God suffers. He has to suffer. We not only realize the divine suffering in Jesus but we see his anguish throughout history. Grief, sorrow, and anger are outpourings of His love. Can we truly love without suffering? Jeremiah saw God's heart and wept. Jesus wept over Jerusalem before its destruction longing for the people he loved. Grief gives way to suffering which is a result of love. Paul writes about us being heirs of God and co-heirs with Christ. If God truly suffers because of our brokenness and separation, should we not also suffer by grieving with that same compassionate heart? I would suspect that this type of suffering would work at bringing us to solidarity with the poor, downtrodden, and oppressed people of the world. When I read the gospel account of Jesus, I see his heart associated with this group of people.

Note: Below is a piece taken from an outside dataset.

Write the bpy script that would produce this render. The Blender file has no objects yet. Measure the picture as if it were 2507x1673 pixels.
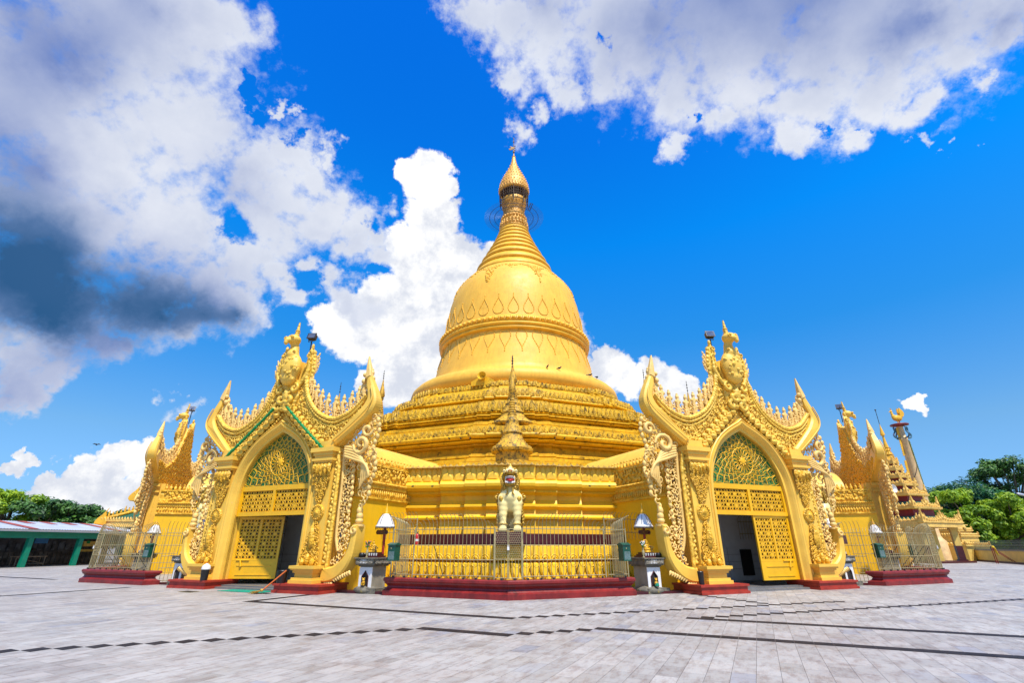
import bpy, math, random
from mathutils import Matrix, Vector, noise
R = math.radians; PI = math.pi
sin, cos = math.sin, math.cos
rnd = random.Random(7)
sc = bpy.context.scene
COL = sc.collection

# ---------------------------------------------------------------- objects
def link(o, parent=None):
    COL.objects.link(o)
    if parent: o.parent = parent
    return o
def tag(o, label=None, cat=None, group=None, kind=None):
    if label: o['label'] = label
    if cat: o['category'] = cat
    if group: o['group'] = group
    if kind: o['kind'] = kind
    return o
def thing(name, loc, rz=0.0, label=None, cat=None, group=None):
    o = bpy.data.objects.new(name, None); o.empty_display_size = .2
    o.location = loc; o.rotation_euler = (0, 0, rz)
    link(o); return tag(o, label, cat, group)
def copy_tree(o, parent=None):
    c = o.copy(); COL.objects.link(c); c.parent = parent
    for ch in o.children: copy_tree(ch, c)
    return c

class MB:
    """collects geometry and links it as one mesh object"""
    def __init__(s): s.v = []; s.f = []; s.sm = []; s.m = Matrix.Identity(4)
    def add(s, vs, fs, smooth=False):
        b = len(s.v); m = s.m
        s.v += [tuple(m @ Vector(p)) for p in vs]
        s.f += [tuple(b + i for i in f) for f in fs]; s.sm += [smooth] * len(fs)
        return s
    def box(s, x0, x1, y0, y1, z0, z1, taper=1.0):
        cx, cy = (x0 + x1) / 2, (y0 + y1) / 2
        t = lambda x, y: (cx + (x - cx) * taper, cy + (y - cy) * taper)
        vs = [(x0, y0, z0), (x1, y0, z0), (x1, y1, z0), (x0, y1, z0)] + [t(x, y) + (z1,) for x, y in ((x0, y0), (x1, y0), (x1, y1), (x0, y1))]
        return s.add(vs, [(3, 2, 1, 0), (4, 5, 6, 7), (0, 1, 5, 4), (1, 2, 6, 5), (2, 3, 7, 6), (3, 0, 4, 7)])
    def loft(s, rings, closed=True, cap=True, smooth=False):
        n = len(rings[0]); vs = [p for r in rings for p in r]; fs = []
        for k in range(len(rings) - 1):
            for i in range(n if closed else n - 1):
                j = (i + 1) % n
                fs.append((k * n + i, k * n + j, (k + 1) * n + j, (k + 1) * n + i))
        s.add(vs, fs, smooth)
        if cap and closed:
            s.add(rings[0], [tuple(range(n - 1, -1, -1))]); s.add(rings[-1], [tuple(range(n))])
        return s
    def plate(s, poly, y0, y1, bev=0.03):
        """polygon in x,z extruded from y0 (front) to y1 with a bevelled front and back"""
        a = sum(poly[i][0] * poly[(i + 1) % len(poly)][1] - poly[(i + 1) % len(poly)][0] * poly[i][1] for i in range(len(poly)))
        if a < 0: poly = poly[::-1]
        n = len(poly); ins = []
        for i in range(n):
            p, q, r = Vector(poly[i - 1]), Vector(poly[i]), Vector(poly[(i + 1) % n])
            d1 = (q - p).normalized() if (q - p).length > 1e-6 else Vector((1, 0)); d2 = (r - q).normalized() if (r - q).length > 1e-6 else d1
            nn = Vector((-d1.y - d2.y, d1.x + d2.x)); l = nn.length
            nn = nn / l if l > .3 else Vector((0, 0))
            ins.append((q.x + nn.x * bev, q.y + nn.y * bev))
        rings = [[(x, y0, z) for x, z in ins], [(x, y0 + bev, z) for x, z in poly], [(x, y1 - bev, z) for x, z in poly], [(x, y1, z) for x, z in ins]]
        return s.loft(rings)
    def tube(s, path, r, n=6, closed=False, cap=True, flat=1.0, up=(0, 1, 0)):
        P = [Vector(p) for p in path]; m = len(P)
        rr = r if isinstance(r, (list, tuple)) else [r] * m
        rings = []; upv = Vector(up)
        for i, p in enumerate(P):
            a = P[(i - 1) % m] if (closed or i > 0) else p; b = P[(i + 1) % m] if (closed or i < m - 1) else p
            t = (b - a)
            t = t.normalized() if t.length > 1e-7 else Vector((0, 0, 1))
            u = upv if abs(upv.dot(t)) < .95 else Vector((1, 0, 0))
            e1 = t.cross(u).normalized(); e2 = e1.cross(t).normalized()
            rings.append([tuple(p + (e1 * cos(2 * PI * k / n) + e2 * sin(2 * PI * k / n) * flat) * rr[i]) for k in range(n)])
        if closed: rings.append(rings[0])
        return s.loft(rings, cap=cap and not closed, smooth=True)
    def lathe(s, prof, n=32, c=(0, 0), smooth=True, rot=0.0, cap=True):
        rings = [[(c[0] + r * cos(2 * PI * (i + rot) / n), c[1] + r * sin(2 * PI * (i + rot) / n), z) for i in range(n)] for r, z in prof]
        return s.loft(rings, cap=cap, smooth=smooth)
    def ell(s, c, r, nu=10, nv=7, rot=None):
        rx, ry, rz = (r, r, r) if not isinstance(r, (list, tuple)) else r
        vs = []; fs = []
        q = rot.to_matrix() if rot is not None else None
        def P(x, y, z):
            w = Vector((x * rx, y * ry, z * rz))
            if q is not None: w = q @ w
            return (c[0] + w.x, c[1] + w.y, c[2] + w.z)
        vs.append(P(0, 0, -1))
        for j in range(1, nv):
            a = -PI / 2 + PI * j / nv
            for i in range(nu):
                b = 2 * PI * i / nu; vs.append(P(cos(a) * cos(b), cos(a) * sin(b), sin(a)))
        vs.append(P(0, 0, 1)); L = len(vs) - 1
        for i in range(nu):
            fs.append((0, 1 + (i + 1) % nu, 1 + i)); fs.append((L, L - nu + i, L - nu + (i + 1) % nu))
        for j in range(nv - 2):
            for i in range(nu):
                a = 1 + j * nu + i; b = 1 + j * nu + (i + 1) % nu
                fs.append((a, b, b + nu, a + nu))
        return s.add(vs, fs, True)
    # --- carving
    def curl(s, x, z, size, ang, flip=1, y=0.0, thick=.22, turns=1.25, n=5, seg=11):
        """a C-scroll in the x,z plane with a tapering stem"""
        path = []; rr = []
        for k in range(seg):
            t = k / (seg - 1); a = ang + flip * (t * turns * 2 * PI); q = size * (1 - .86 * t)
            path.append((x + q * cos(a) - .3 * size * cos(ang), y - .12 * size * sin(PI * t), z + q * sin(a) - .3 * size * sin(ang)))
            rr.append(size * thick * (.45 + .75 * sin(PI * min(1, t * .8 + .1))))
        return s.tube(path, rr, n)
    def leaf(s, x, z, w, h, ang=PI / 2, y=0.0, d=.08, n=2):
        """a pointed ogee leaf, domed towards the viewer"""
        O = [(0, 0), (.32, .05), (.5, .25), (.42, .5), (.2, .72), (.06, .86), (0, 1)]
        pts = [(px * w, pz * h) for px, pz in O] + [(-px * w, pz * h) for px, pz in O[-2:0:-1]]
        ca, sa = cos(ang - PI / 2), sin(ang - PI / 2)
        f = lambda px, pz, yy: (x + px * ca - pz * sa, yy, z + px * sa + pz * ca)
        N = len(pts)
        vs = [f(a, b, y) for a, b in pts] + [f(a * .55, h * .42 + (b - h * .42) * .6, y - d) for a, b in pts] + [f(0, h * .4, y - d * 1.15)]
        fs = [(i, (i + 1) % N, N + (i + 1) % N, N + i) for i in range(N)] + [(N + i, N + (i + 1) % N, 2 * N) for i in range(N)]
        return s.add(vs, fs, True)
    def build(s, name, mat, parent=None, loc=None, fix=False):
        me = bpy.data.meshes.new(name); me.from_pydata(s.v, [], s.f)
        me.polygons.foreach_set('use_smooth', s.sm); me.materials.append(mat); me.update()
        if fix: me.validate()
        o = bpy.data.objects.new(name, me); link(o, parent)
        if loc: o.location = loc
        return o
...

These are just simple musings that I've been thinking. Hopefully they will lead to some sort of contemplation, and perhaps some action.

Saturday, September 8, 2007

In-School Suspension

I’m writing this while at work. I have decided to take the year off from school and save in order to afford graduate work next year and the years to follow. In the mean time, I am a substitute teacher in Bourbonnais, Bradley, and Kankakee. I’m at my second day of work. It is only the beginning of the school year, but hopefully this will turn into an every day thing.

Today is weird. I’m at the Bourbonnais Upper Grade School. The school districts are unlike anything I’ve seen before. This school is only grades 7-8. There is another school that is just grades 5-6. All of the middle grade levels in Bourbonnais and Bradley feed into one high school. I am only substituting for grades 5 and above. I did high school last week and today I am in the Upper Grade school.

This is the weirdest position imaginable. I am actually sitting in as the teacher for in-school suspension. I figured that this day would be about 15 kids that would be somewhat hard to control. There are two kids: a seventh grade boy and an eighth grade girl. The office said that this is a large group for this early in the year. Justin got in a fight with a kid who decided not to fight back. Shane is here because she decided she didn’t like her math teacher and walked out of school. A returning field trip saw her out of class and she was caught. Who just walks out? I understand that happening in high school when you are more independent and can drive, but this is eighth grade. I find this somewhat amusing. There cool kids though, and I’ve found that as long as I treat them fairly and with respect they also respect me.

Just a side note, I changed my background picture from Joy and I’s footprints on the beaches in Mexico to a wedding photo of both of us. I started smiling and Shane asked why. I showed her the picture and asked if that was my wife. I smiled and said yes. So she bluntly says, “Oh, I thought you were gay.” She continues to explain that all the in-school suspension teachers are homosexual and she assumed that I was like the others. My first reaction to such a question was a resounding no, followed by a quick thought of whether I actually appear homosexual, and finally to thinking about the audacity to say to her teacher that she thought he was gay. I don’t think I’ve ever come off as gay. I’ve been hit on by a male before, but it was in high school and it was more of a show than an actual attraction. That’s neither here nor there, but part of the happenings of the day.

So my duties today consist of monitoring. They shouldn’t talk, sleep, draw, or do anything that doesn’t relate to school. I walk them to the bathroom and give them 40 minutes for lunch. I sit here and read, write on my blog (except I don’t have the internet so I’m writing it out on a word document), and am listening to Bright Eyes. I played mancala on my computer, did a sudoku puzzle, and read a little from my ESPN magazine. Oh yeah, I’m getting paid for this.